Scene modeling code data:
---

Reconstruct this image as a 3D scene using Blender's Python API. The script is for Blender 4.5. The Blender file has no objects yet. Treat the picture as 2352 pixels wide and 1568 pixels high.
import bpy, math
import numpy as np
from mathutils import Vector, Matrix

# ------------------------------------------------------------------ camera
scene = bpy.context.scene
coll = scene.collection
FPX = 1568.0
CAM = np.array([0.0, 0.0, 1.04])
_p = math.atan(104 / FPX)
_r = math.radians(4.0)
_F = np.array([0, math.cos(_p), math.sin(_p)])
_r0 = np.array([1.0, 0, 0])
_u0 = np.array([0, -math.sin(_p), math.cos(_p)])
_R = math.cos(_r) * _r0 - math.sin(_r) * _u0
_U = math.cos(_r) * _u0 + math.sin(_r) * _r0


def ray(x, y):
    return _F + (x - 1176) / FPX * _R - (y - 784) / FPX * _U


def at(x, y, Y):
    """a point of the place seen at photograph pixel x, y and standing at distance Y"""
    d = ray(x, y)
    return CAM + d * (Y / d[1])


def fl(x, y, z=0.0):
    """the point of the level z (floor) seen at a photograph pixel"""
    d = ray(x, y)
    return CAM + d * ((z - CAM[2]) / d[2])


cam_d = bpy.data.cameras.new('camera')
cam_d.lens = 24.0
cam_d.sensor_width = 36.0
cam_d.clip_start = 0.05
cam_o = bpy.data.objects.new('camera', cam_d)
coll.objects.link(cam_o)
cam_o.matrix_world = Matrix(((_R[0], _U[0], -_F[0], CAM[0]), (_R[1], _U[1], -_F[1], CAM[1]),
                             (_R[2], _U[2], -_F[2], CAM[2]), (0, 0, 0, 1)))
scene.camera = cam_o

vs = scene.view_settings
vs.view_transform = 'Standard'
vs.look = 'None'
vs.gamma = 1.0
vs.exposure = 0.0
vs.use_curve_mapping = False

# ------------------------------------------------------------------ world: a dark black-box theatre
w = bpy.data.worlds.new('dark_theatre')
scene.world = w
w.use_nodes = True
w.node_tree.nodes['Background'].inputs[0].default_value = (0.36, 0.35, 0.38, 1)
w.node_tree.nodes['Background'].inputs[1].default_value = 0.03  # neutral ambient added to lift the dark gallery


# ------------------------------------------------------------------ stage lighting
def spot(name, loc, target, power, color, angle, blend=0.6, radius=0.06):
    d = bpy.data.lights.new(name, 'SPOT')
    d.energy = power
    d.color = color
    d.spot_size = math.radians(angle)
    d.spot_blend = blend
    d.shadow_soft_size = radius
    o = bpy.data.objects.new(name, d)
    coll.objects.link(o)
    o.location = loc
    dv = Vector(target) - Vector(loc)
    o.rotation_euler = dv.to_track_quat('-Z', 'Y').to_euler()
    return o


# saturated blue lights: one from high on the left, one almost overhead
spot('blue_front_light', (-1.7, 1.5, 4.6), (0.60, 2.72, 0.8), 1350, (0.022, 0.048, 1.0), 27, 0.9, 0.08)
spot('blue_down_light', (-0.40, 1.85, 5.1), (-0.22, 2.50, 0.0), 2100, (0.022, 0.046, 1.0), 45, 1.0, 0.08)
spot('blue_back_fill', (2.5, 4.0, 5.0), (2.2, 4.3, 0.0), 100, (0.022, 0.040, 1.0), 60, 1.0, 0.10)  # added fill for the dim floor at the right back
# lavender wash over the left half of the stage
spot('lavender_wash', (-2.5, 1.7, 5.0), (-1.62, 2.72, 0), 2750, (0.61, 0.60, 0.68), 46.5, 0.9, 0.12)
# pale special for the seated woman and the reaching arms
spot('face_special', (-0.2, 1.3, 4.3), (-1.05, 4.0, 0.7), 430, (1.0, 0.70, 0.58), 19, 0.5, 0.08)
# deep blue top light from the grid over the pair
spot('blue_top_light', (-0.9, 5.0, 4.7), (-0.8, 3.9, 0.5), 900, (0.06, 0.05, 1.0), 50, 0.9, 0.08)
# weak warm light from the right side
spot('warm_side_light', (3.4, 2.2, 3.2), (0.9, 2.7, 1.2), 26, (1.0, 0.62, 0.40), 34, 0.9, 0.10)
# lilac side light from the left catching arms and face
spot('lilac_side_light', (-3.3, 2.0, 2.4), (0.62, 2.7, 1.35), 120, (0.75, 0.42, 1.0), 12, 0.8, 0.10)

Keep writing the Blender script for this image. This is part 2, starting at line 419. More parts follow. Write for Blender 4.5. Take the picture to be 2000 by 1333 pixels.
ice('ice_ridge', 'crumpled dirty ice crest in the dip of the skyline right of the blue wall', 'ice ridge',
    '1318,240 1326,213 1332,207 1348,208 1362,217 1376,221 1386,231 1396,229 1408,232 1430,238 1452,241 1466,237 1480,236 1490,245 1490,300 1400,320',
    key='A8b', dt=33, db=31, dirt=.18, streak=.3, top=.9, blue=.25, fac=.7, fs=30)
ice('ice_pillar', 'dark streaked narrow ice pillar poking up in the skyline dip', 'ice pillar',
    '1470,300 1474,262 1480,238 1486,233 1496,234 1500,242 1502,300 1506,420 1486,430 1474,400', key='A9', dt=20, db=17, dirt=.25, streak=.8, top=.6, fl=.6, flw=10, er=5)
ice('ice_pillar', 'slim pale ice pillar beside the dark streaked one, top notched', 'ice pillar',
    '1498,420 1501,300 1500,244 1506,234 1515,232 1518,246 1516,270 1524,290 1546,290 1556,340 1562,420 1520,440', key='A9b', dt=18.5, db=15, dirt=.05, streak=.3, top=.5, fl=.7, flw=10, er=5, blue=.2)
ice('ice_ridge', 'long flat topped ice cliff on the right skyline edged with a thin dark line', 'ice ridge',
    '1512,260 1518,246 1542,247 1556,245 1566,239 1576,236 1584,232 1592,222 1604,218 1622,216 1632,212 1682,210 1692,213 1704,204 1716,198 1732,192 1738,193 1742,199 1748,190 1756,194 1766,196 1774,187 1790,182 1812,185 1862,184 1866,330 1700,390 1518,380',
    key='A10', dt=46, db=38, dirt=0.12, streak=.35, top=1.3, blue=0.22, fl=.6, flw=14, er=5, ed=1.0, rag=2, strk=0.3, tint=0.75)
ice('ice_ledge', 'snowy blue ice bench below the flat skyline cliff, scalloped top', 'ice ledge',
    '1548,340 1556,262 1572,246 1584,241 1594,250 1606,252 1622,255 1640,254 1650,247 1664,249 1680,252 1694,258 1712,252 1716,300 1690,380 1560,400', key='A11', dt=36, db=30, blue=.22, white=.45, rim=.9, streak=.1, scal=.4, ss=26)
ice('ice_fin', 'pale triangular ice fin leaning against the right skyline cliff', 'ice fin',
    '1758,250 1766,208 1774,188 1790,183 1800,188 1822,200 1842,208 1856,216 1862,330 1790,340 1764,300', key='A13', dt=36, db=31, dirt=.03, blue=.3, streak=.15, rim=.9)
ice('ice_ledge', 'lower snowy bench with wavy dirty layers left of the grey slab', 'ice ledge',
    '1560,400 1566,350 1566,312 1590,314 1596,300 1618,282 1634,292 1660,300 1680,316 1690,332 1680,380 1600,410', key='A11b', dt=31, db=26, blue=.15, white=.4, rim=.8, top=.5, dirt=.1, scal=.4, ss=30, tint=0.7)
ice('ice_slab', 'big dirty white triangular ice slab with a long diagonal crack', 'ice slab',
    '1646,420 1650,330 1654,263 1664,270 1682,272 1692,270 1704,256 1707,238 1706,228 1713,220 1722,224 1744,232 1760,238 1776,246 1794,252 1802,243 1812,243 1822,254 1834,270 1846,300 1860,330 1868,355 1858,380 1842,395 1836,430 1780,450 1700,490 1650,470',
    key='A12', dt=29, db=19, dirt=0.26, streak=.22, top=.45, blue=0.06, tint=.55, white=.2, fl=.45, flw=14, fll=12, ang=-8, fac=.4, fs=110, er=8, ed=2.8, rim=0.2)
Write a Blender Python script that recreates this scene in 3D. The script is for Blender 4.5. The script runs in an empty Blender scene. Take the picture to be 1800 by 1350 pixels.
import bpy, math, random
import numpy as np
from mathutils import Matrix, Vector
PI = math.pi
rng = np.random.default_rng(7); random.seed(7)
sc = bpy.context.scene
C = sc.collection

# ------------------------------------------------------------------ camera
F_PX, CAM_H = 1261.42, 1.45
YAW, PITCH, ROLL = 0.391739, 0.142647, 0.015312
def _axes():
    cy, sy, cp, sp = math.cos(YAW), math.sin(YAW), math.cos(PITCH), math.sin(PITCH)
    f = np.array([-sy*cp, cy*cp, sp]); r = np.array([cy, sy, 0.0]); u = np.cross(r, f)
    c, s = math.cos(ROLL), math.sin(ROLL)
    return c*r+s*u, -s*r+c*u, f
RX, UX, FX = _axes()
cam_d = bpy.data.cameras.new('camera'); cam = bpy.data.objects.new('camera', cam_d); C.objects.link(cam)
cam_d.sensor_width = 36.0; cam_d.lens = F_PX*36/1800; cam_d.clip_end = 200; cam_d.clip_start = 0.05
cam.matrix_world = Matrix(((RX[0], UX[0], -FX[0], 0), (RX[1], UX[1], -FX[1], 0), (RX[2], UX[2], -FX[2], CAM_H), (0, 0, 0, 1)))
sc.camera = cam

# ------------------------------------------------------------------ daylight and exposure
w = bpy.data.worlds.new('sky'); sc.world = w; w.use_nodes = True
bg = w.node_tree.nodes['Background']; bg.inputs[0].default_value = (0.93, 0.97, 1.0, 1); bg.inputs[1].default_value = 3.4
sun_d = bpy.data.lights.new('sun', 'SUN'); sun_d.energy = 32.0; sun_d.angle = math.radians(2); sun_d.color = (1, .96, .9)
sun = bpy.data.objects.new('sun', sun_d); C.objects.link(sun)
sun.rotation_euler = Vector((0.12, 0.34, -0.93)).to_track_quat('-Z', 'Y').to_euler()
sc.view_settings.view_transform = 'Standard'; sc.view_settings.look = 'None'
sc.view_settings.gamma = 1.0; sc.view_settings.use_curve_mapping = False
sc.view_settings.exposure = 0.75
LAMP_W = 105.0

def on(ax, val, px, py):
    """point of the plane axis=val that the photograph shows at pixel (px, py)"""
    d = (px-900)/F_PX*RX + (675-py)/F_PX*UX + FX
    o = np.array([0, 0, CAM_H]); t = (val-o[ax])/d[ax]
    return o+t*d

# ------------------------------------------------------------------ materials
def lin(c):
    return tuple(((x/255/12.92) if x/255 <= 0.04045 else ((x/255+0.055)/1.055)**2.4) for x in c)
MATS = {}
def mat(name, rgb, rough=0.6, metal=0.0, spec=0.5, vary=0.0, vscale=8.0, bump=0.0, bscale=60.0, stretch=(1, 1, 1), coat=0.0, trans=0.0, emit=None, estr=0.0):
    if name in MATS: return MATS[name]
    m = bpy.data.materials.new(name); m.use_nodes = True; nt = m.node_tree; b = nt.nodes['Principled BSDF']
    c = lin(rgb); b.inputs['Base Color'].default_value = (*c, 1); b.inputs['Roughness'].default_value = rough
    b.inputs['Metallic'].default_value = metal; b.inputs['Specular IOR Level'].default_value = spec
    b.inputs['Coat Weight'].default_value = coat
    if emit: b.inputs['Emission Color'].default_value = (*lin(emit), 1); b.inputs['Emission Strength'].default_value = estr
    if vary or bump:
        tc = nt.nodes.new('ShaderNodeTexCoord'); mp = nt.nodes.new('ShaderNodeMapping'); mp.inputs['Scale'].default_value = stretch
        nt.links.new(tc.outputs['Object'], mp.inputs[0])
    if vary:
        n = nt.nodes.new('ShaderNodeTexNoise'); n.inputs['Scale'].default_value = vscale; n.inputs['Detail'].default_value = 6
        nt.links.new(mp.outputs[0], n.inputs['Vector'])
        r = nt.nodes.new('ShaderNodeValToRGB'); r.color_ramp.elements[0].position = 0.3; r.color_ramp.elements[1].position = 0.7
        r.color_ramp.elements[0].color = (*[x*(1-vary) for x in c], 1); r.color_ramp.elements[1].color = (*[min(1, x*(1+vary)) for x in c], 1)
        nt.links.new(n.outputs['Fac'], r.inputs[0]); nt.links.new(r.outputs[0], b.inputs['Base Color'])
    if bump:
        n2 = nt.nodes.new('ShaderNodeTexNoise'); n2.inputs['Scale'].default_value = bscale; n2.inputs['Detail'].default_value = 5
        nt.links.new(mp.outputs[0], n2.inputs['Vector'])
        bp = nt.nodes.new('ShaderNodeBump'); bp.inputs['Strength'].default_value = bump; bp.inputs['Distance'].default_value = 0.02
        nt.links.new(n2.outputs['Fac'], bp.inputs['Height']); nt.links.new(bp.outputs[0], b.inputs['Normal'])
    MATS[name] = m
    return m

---

__Do this__
Go through the records and gather the lines that hold "picture".

__Result__
Reconstruct this image as a 3D scene using Blender's Python API. The script is for Blender 4.5. The Blender file has no objects yet. Treat the picture as 2352 pixels wide and 1568 pixels high.
Keep writing the Blender script for this image. This is part 2, starting at line 419. More parts follow. Write for Blender 4.5. Take the picture to be 2000 by 1333 pixels.
Write a Blender Python script that recreates this scene in 3D. The script is for Blender 4.5. The script runs in an empty Blender scene. Take the picture to be 1800 by 1350 pixels.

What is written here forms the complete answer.